Now that the Scottish government has published its independence White Paper, Scotland’s Future, people are beginning to focus not just on the wide range of issues that need to be negotiated, but the relatively short timescale in which to do so.  The timetable set out by the Scottish government is as follows:

September 2014: Referendum

May 2015: UK General Election

March 2016: Independence for Scotland

May 2016: Elections to Scottish Parliament.

When asked by the media to comment, I said last year that the timetable was tight but realistic.  Not everything would be settled in 18 months, but the big issues could be, and a lot of the lesser matters left to be sorted out later.  The Czech-Slovak divorce took just six months after the decision to separate, and was given effect through 31 Treaties and some 12,000 legal agreements, many negotiated subsequently (see chapter 4 of our book Scottish Independence: A Practical Guide, by Jo Murkens, Peter Jones and Michael Keating).  So 18 months seemed not unreasonable, if both parties negotiated in good faith and with a sense of urgency.  To allow the negotiations to drag on for years would be debilitating for both countries, creating uncertainty for business, the markets and the economy, as well as for citizens and for our international partners.

Alex Salmond mentioned my support for the Scottish government’s timetable at the launch of their White Paper.  But I have since had to cause to recant.  What I had overlooked was the time required for legislation at Westminster and the Scottish Parliament to give effect to independence.  The negotiations on all major matters will need to be concluded before the legislation can be introduced.  Westminster will not tolerate a framework bill allowing the two governments to fill in the details.  Nor will Westminster tolerate an urgent bill being rushed through under a guillotine.  As a first class constitutional measure, it would have to take its committee stage on the floor of the House.  Even if the government did manage to impose a guillotine in the Commons, it has no control over the timetable in the Lords, who will want to allow plenty of time for a bill of such importance.
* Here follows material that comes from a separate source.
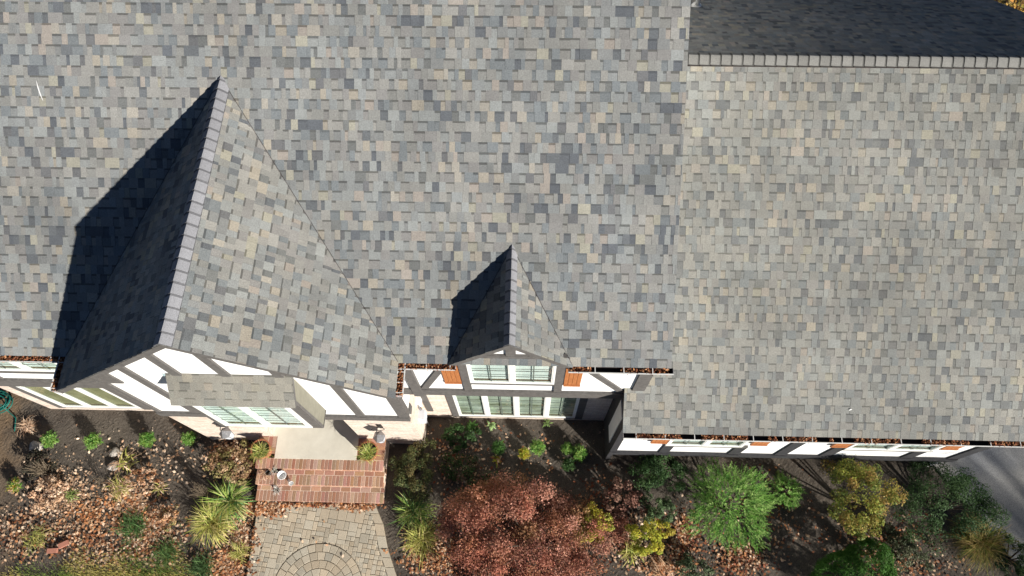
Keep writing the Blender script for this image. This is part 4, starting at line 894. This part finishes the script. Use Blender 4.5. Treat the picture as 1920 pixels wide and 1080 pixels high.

How long might the legislation take?  The closest analogy is perhaps the Scotland Act 1998, whose passage took 11 months.  It did so under favourable circumstances, in the first session of a new government elected with a landslide majority of 179.  The difficulty for the independence negotiations, as Nick Barber has pointed out [http://ukconstitutionallaw.org/2014/01/14/nick-barber-after-the-vote/], is that there may be a change of government in the UK at the half way mark, in May 2015.  A new government may not feel ready to introduce legislation immediately to give effect to negotiations conducted by its predecessor.  It may want to re-negotiate certain aspects.  The earliest possible date for introducing a Scotland Independence Bill is likely to be autumn 2015.  Given the opposition there is likely to be in both Houses at Westminster to Scottish independence, which will be expressed as hostility to the terms of independence, it will not have an easy passage.  It would be a miracle if the bill was passed in six months, in time for Salmond’s target date of March 2016.